C’est par ce biais que le lexique pirate se diffuse au sein de l’aristocratie et des gens de loi et qu’un siècle plus tard, il est utilisé dans les plaidoiries du Parlement de Paris. La troisième et dernière évolution intervient dans le domaine politique avec le passage du lexique pirate du droit à la loi. A la fin du XVe siècle, le pouvoir institutionnalise le crime de piraterie par le biais de traités internationaux et érige l’obéissance des gens de mer comme un devoir universel. C’est ainsi que le pouvoir souverain vient conclure un mouvement qui s’est amorcé sans lui quelques siècles auparavant.

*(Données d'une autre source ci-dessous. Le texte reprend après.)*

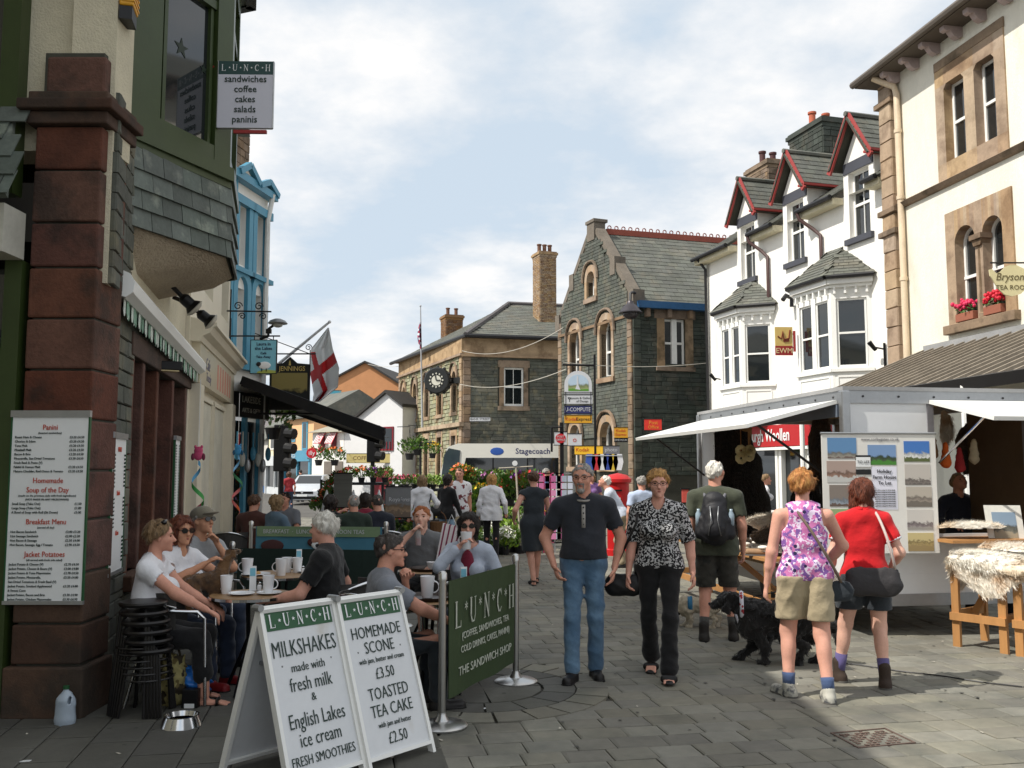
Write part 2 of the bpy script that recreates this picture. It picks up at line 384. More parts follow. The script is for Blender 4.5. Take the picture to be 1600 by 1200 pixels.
SER={'L':[((0,0),(0,1),.15),((0,0),(.6,0),.06),((-.16,1),(.16,1),.04),((-.16,0),(.1,0),.04),((.6,0),(.6,.22),.05)],'U':[((0,1),(0,.3),.15),((0,.3),(.15,.04),.12),((.15,.04),(.45,.04),.08),((.45,.04),(.6,.3),.07),((.6,.3),(.6,1),.06),((-.16,1),(.16,1),.04),((.46,1),(.74,1),.04)],'N':[((0,0),(0,1),.06),((0,1),(.6,0),.14),((.6,0),(.6,1),.06),((-.15,0),(.13,0),.04),((-.15,1),(.05,1),.04),((.46,1),(.74,1),.04)],'C':[((.6,.8),(.42,.97),.07),((.42,.97),(.18,.93),.09),((.18,.93),(0,.65),.14),((0,.65),(0,.35),.15),((0,.35),(.18,.07),.14),((.18,.07),(.42,.03),.09),((.42,.03),(.62,.2),.06),((.6,.72),(.6,1),.04)],'H':[((0,0),(0,1),.15),((.6,0),(.6,1),.15),((0,.52),(.6,.52),.05),((-.15,0),(.15,0),.04),((-.15,1),(.15,1),.04),((.45,0),(.75,0),.04),((.45,1),(.75,1),.04)]}
def lunch(fr,ac,hc,wid,hgt,mat,parent,star='star'):
 """the serif word L*U*N*C*H with stars between the letters, built of strokes"""
 mb=MB();step=wid/8.7;x=ac-wid/2;z=hc-hgt/2;k=step/.62
 for i,c in enumerate('LUNCH'):
  for(p,q,t)in SER[c]:
   a=V((x+p[0]*step*1.0,z+p[1]*hgt));b=V((x+q[0]*step*1.0,z+q[1]*hgt));d=(b-a);l_=d.length or 1;d=d/l_;m=V((-d.y,d.x))*t*hgt*.42
   e=d*(t*hgt*.2);a2=a-e;b2=b+e
   mb.quad(*[fr.p(s_.x,s_.y,.004)for s_ in(a2-m,b2-m,b2+m,a2+m)])
  if i<4:
   cx_=x+step*1.33;cy_=z+hgt*.5
   if star=='star':
    pts=[]
    for j in range(10):rr=hgt*(.17 if j%2==0 else.07);an=math.pi/2+j*math.pi/5;pts.append(fr.p(cx_+rr*math.cos(an),cy_+rr*math.sin(an),.004))
    mb.add(pts,(tuple(range(10)),))
   else:
    cy_=z+hgt*.75
    for j in range(3):
     an=math.pi*j/3+.5;d=V((math.cos(an),math.sin(an)))*hgt*.17;m=V((-d.y,d.x)).normalized()*hgt*.02
     mb.quad(*[fr.p(cx_+s_.x,cy_+s_.y,.004)for s_ in(-d-m,d-m,d+m,-d+m)])
  x+=step*2.03
 o=mb.build('lettering',mat,parent);return o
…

Bien construit, agréable et clair à la lecture, cet ouvrage va devenir une référence essentielle dans le domaine de la piraterie au Moyen Âge. Le seul et petit bémol de l’ouvrage (qui pourrait peut-être modifié lors d’une réédition) concerne la frustration qui prend le lecteur devant la carte – ô combien essentielle – de « L’expansion de la souveraineté du royaume de France sur les littoraux » et qui ne peut l’apprécier à sa juste valeur tant celle-ci est de petite taille.